Starting at the top of the records, output every line through the one that contains "sc.view_settings.exposure = 1.0;", keeping each exactly as it appears.
◆ ◆ ◆ ◆
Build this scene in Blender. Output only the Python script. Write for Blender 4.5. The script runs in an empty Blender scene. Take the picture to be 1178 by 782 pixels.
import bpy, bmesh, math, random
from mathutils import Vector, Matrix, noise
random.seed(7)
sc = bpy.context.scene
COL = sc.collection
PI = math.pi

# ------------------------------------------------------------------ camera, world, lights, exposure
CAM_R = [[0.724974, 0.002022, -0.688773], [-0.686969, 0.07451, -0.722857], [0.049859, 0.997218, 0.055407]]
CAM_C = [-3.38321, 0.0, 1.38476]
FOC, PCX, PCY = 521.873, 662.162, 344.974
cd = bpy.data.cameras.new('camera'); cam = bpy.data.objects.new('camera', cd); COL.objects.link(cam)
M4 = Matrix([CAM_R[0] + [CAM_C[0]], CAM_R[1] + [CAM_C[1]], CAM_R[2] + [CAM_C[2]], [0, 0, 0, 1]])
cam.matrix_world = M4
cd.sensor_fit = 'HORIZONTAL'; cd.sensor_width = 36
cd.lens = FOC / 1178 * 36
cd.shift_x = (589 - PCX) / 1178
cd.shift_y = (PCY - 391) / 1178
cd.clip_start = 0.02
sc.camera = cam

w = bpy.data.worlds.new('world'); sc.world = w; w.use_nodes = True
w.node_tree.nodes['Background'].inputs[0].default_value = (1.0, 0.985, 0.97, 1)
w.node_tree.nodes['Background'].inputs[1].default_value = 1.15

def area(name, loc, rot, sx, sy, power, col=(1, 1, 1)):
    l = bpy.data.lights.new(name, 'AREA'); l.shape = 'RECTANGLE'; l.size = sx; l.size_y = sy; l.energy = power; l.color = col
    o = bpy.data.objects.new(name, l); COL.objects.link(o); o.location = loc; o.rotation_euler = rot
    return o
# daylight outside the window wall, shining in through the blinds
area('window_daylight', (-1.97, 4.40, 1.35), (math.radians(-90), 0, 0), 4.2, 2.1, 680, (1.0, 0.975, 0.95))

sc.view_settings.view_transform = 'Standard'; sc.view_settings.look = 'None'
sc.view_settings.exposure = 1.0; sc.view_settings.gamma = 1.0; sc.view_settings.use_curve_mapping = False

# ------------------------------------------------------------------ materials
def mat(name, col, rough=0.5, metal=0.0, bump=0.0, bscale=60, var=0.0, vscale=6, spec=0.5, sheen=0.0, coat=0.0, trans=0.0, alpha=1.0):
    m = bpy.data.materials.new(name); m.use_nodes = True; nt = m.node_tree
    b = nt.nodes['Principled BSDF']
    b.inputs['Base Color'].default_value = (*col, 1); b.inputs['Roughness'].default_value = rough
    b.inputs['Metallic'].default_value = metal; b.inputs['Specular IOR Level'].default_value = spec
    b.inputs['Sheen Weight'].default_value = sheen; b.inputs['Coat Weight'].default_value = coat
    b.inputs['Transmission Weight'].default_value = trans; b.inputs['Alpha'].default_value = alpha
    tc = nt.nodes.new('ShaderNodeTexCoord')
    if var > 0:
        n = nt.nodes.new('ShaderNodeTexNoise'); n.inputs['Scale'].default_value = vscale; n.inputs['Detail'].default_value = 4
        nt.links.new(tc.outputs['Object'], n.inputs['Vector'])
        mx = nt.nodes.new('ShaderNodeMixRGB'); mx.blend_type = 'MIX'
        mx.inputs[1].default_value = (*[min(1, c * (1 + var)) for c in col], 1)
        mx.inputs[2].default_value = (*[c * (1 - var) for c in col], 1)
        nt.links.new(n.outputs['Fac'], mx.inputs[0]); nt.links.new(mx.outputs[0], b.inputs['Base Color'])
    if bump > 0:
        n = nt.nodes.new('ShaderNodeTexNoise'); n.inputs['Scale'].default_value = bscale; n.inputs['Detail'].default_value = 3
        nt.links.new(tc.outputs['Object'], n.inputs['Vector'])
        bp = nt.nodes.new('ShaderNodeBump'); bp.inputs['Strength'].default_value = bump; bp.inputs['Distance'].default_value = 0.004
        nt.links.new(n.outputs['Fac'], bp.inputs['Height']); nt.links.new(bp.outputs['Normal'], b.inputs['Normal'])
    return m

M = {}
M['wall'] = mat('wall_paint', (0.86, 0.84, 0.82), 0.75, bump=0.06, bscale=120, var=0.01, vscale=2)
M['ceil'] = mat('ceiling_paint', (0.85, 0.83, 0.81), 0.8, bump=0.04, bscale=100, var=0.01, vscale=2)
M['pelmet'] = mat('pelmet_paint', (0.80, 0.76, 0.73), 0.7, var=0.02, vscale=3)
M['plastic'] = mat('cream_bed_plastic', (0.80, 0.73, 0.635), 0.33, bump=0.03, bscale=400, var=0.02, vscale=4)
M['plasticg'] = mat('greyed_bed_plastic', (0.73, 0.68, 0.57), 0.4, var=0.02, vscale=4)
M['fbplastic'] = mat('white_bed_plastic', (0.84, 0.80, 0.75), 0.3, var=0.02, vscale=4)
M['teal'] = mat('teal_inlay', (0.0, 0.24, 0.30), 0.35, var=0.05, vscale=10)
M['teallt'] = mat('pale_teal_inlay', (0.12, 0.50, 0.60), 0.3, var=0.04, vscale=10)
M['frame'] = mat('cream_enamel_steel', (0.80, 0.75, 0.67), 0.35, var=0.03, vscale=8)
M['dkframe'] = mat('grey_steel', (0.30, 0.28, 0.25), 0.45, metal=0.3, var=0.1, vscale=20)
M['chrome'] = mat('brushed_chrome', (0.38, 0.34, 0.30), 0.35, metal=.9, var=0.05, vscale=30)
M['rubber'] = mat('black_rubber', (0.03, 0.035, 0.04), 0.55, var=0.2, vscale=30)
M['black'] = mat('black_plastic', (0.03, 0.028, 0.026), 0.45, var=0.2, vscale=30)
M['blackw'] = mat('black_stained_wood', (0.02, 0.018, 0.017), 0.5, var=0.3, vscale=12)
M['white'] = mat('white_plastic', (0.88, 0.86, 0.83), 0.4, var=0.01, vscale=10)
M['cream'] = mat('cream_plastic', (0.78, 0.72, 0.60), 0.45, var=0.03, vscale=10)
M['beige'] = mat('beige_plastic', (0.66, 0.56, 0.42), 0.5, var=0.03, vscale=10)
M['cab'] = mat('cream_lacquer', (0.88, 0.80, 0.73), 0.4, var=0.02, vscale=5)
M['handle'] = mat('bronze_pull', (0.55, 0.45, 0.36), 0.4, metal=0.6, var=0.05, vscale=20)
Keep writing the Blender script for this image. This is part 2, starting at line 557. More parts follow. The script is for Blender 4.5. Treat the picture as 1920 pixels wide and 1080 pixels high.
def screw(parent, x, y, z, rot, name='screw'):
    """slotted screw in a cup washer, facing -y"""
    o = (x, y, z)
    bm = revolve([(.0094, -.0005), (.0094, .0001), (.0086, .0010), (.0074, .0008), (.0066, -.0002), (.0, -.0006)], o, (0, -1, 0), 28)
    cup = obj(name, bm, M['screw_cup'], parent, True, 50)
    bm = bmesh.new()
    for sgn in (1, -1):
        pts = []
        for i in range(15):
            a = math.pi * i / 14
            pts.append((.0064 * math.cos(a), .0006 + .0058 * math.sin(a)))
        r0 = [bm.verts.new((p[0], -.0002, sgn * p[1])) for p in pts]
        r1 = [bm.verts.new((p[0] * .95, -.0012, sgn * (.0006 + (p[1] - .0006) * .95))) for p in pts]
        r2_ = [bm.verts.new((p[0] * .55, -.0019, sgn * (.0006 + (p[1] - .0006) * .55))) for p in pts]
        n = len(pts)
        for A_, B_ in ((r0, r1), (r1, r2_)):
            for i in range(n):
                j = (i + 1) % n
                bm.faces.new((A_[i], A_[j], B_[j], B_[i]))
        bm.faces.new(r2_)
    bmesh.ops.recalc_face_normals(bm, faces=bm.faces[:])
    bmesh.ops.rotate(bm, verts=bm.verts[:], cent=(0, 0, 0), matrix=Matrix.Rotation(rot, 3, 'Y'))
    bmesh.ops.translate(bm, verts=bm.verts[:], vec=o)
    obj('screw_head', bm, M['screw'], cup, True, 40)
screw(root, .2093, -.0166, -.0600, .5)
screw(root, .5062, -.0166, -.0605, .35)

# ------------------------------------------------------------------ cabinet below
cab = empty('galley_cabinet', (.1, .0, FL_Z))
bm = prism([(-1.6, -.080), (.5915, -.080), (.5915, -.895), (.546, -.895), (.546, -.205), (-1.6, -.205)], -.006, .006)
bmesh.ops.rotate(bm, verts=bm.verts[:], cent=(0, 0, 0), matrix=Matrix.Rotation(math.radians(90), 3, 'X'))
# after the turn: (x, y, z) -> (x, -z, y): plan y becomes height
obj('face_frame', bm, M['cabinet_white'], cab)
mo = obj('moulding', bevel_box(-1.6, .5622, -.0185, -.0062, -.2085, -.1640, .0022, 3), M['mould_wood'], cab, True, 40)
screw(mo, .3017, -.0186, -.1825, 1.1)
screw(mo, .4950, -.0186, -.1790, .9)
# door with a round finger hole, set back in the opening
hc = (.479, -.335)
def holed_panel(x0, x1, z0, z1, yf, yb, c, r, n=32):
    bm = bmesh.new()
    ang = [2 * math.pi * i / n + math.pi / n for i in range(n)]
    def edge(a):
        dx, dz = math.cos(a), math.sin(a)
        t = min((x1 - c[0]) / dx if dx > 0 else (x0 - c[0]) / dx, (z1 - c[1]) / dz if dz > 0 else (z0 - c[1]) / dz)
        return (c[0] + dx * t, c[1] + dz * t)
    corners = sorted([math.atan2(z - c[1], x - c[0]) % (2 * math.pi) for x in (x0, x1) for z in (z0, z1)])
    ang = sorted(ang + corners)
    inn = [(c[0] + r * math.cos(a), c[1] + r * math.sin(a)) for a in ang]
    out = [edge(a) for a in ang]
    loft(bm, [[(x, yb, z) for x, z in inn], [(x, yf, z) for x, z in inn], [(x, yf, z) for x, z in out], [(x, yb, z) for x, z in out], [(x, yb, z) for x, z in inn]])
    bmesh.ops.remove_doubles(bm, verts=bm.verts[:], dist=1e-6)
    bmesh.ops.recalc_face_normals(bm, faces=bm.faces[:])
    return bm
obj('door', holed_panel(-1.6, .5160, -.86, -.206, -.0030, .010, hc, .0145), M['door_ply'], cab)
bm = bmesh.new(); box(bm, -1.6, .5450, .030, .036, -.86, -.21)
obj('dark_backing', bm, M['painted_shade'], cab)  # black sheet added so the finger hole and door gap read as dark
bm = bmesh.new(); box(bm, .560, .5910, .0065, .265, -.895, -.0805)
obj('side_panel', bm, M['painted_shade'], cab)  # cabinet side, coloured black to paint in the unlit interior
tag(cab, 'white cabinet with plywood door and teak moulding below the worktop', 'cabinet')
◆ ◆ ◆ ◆
### ANSWER FOR THE TASK
Build this scene in Blender. Output only the Python script. Write for Blender 4.5. The script runs in an empty Blender scene. Take the picture to be 1178 by 782 pixels.
import bpy, bmesh, math, random
from mathutils import Vector, Matrix, noise
random.seed(7)
sc = bpy.context.scene
COL = sc.collection
PI = math.pi

# ------------------------------------------------------------------ camera, world, lights, exposure
CAM_R = [[0.724974, 0.002022, -0.688773], [-0.686969, 0.07451, -0.722857], [0.049859, 0.997218, 0.055407]]
CAM_C = [-3.38321, 0.0, 1.38476]
FOC, PCX, PCY = 521.873, 662.162, 344.974
cd = bpy.data.cameras.new('camera'); cam = bpy.data.objects.new('camera', cd); COL.objects.link(cam)
M4 = Matrix([CAM_R[0] + [CAM_C[0]], CAM_R[1] + [CAM_C[1]], CAM_R[2] + [CAM_C[2]], [0, 0, 0, 1]])
cam.matrix_world = M4
cd.sensor_fit = 'HORIZONTAL'; cd.sensor_width = 36
cd.lens = FOC / 1178 * 36
cd.shift_x = (589 - PCX) / 1178
cd.shift_y = (PCY - 391) / 1178
cd.clip_start = 0.02
sc.camera = cam

w = bpy.data.worlds.new('world'); sc.world = w; w.use_nodes = True
w.node_tree.nodes['Background'].inputs[0].default_value = (1.0, 0.985, 0.97, 1)
w.node_tree.nodes['Background'].inputs[1].default_value = 1.15

def area(name, loc, rot, sx, sy, power, col=(1, 1, 1)):
    l = bpy.data.lights.new(name, 'AREA'); l.shape = 'RECTANGLE'; l.size = sx; l.size_y = sy; l.energy = power; l.color = col
    o = bpy.data.objects.new(name, l); COL.objects.link(o); o.location = loc; o.rotation_euler = rot
    return o
# daylight outside the window wall, shining in through the blinds
area('window_daylight', (-1.97, 4.40, 1.35), (math.radians(-90), 0, 0), 4.2, 2.1, 680, (1.0, 0.975, 0.95))

sc.view_settings.view_transform = 'Standard'; sc.view_settings.look = 'None'
sc.view_settings.exposure = 1.0; sc.view_settings.gamma = 1.0; sc.view_settings.use_curve_mapping = False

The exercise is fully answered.